La nuova via della seta, però, è una strada ancora tutta da percorrere. L'idea di lavorare a un trattato di libero scambio con i Paesi dell'ASEAN fu messa nero su bianco dal Consiglio europeo già nel 2007, ma dopo sette incontri nel giro di due anni, nel marzo 2009, le parti alzarono bandiera bianca per le criticità sorte nel tentativo di trovare una base comune su cui lavorare: ostacoli che, col senno di poi, non possono sorprendere, date le difficoltà che l'ASEAN ha anche solo nel mantenimento degli accordi di libero scambio all'interno della regione.

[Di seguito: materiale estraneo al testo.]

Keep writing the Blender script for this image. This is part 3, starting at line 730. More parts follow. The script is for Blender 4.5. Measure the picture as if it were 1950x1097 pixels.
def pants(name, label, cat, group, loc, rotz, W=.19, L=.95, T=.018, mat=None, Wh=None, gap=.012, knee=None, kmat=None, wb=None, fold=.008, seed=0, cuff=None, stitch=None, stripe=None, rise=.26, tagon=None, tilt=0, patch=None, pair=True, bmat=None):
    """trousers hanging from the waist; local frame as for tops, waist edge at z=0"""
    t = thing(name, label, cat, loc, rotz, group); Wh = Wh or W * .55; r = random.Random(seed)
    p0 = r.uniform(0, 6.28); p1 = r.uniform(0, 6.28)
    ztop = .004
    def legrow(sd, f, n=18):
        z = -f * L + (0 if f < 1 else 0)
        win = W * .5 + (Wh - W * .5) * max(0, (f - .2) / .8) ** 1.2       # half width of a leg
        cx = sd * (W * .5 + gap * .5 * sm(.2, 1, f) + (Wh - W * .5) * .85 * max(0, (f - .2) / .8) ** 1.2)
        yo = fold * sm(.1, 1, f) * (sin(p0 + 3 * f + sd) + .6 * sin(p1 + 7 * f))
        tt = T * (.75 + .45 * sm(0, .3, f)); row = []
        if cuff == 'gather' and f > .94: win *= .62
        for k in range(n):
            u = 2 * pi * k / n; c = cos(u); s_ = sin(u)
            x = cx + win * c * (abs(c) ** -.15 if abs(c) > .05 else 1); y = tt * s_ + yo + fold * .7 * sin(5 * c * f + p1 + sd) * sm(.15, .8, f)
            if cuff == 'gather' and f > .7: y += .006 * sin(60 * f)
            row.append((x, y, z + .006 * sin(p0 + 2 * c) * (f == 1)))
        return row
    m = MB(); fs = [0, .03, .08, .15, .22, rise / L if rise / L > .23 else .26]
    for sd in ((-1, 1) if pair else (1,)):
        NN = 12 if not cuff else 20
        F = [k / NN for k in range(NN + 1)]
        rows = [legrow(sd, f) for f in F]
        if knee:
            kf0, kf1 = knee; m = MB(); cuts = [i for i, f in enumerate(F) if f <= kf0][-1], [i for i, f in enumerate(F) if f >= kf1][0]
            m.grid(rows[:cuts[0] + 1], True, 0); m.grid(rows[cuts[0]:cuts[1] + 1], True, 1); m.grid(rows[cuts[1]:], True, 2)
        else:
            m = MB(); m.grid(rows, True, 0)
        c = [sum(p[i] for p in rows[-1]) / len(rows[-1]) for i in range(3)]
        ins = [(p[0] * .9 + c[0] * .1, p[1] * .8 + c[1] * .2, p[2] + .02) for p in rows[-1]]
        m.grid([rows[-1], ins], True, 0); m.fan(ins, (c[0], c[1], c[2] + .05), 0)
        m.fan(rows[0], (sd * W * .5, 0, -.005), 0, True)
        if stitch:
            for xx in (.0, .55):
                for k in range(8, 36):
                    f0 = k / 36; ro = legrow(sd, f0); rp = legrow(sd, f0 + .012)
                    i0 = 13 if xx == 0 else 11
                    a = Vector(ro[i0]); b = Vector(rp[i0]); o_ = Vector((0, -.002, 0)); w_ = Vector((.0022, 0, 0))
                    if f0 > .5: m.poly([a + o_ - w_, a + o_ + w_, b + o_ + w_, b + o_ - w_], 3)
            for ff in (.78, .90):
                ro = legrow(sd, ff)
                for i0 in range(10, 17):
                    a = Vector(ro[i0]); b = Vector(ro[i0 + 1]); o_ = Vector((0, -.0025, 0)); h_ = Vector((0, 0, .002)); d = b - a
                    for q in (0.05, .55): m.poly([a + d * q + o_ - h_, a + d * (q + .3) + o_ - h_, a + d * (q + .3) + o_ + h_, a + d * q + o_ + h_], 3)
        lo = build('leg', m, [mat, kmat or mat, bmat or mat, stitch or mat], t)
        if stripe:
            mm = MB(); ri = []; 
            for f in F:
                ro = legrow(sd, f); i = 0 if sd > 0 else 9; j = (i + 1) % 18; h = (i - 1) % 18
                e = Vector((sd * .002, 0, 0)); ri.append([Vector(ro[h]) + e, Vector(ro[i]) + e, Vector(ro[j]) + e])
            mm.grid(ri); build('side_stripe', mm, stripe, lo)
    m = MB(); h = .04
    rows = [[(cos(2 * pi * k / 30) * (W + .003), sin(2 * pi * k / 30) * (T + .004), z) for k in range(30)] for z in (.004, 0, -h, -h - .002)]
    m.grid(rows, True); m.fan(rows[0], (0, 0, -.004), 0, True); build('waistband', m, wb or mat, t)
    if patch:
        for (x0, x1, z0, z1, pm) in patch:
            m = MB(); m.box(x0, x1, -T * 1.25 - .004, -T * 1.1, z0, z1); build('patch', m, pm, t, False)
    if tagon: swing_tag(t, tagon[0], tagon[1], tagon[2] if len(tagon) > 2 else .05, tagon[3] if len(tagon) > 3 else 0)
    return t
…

Le parti si accordarono per rimandare le trattative a data da destinarsi, ma l'ASEAN autorizzò informalmente l'Unione Europea a negoziare per l'adozione di free trade agreements (FTA) direttamente con i singoli Stati, con l'obiettivo di ripartire da quei testi per consolidarli in un accordo omnicomprensivo con tutta l'ASEAN.

E così, nel marzo 2010 l'Unione Europea aprì le trattative con Singapore. Trattative che, nel settembre 2013, hanno portato a un testo condiviso, tuttora sottoposto al vaglio della Commissione e del Parlamento europeo ma comunque già molto importante, per almeno tre motivi.

Innanzitutto, a livello simbolico, perché Singapore è il primo Stato della regione con cui l'UE sia riuscita a concludere un accordo. In secondo luogo, per l'importanza economica del trattato: Singapore è il primo partner commerciale dell'UE nella regione, con un trend in continua ascesa (dal 2008 al 2013 lo scambio di beni è cresciuto di più del 20%, lo scambio di servizi addirittura del 40%) e sicuramente il miglior investment climate in tutta l'area. Infine, il FTA stipulato con Singapore è fondamentale perché va ben oltre gli standard definiti dalla WTO per la stipula di accordi simili.

In linea di principio, l'UE e Singapore si sono impegnati a offrire reciprocamente il best treatment messo a disposizione ad altri partner commerciali, garantendo condizioni di parità per le imprese attive nei rispettivi mercati di appartenenza e grandi opportunità per gli investimenti esteri grazie a un livello di protezione sostanzialmente identico a quello previsto all'interno dell'UE.

Pochi mesi dopo l'apertura delle trattative con Singapore, l'UE invitò a Bruxelles anche la Malesia. La rapidissima crescita economica di quest'ultimo Paese, tuttavia, indusse il suo governo alla prudenza, nella convinzione che sarebbe stato saggio adottare misure protezionistiche per far crescere la propria economia interna, prima di aprirsi al commercio internazionale. I mastodontici piani di politica industriale messi in campo dal governo malese negli anni successivi complicarono le negoziazioni, che furono definitivamente abbandonate dopo le elezioni in Malesia nel 2013.

Nel frattempo, l'UE ha iniziato a negoziare l'adozione di accordi di libero scambio anche con il Vietnam, nel 2012, e la Thailandia, nel 2013. Le speranze di pervenire a risultati concreti, tuttavia, per il momento restano tiepide. Tutti i Paesi dell'ASEAN stanno vivendo anni di fortissima crescita e non è un mistero che i rispettivi governi vedano spesso come una minaccia all'equilibrio raggiunto l'adozione di FTA.

La costruzione di una vera free trade area all'interno dei confini dell'ASEAN, in questo senso, potrebbe forse costituire un passo importante per superare - anche psicologicamente - il timore del neo-colonialismo, rendendo l'area indipendente e più unita anche nel contesto internazionale. Senza contare che l'enorme bacino di consumatori, se inserito in un contesto commerciale unificato, potrebbe far aumentare vertiginosamente gli investimenti esteri, attratti da un mercato potenziale di quasi 600 milioni di persone.

Tutte carte che l'UE sta cercando di mettere sul tavolo, finora con risultati altalenanti, ma con la speranza che l'accordo con Singapore costituisca davvero la prima tappa di una via della seta ancora tutta da tracciare.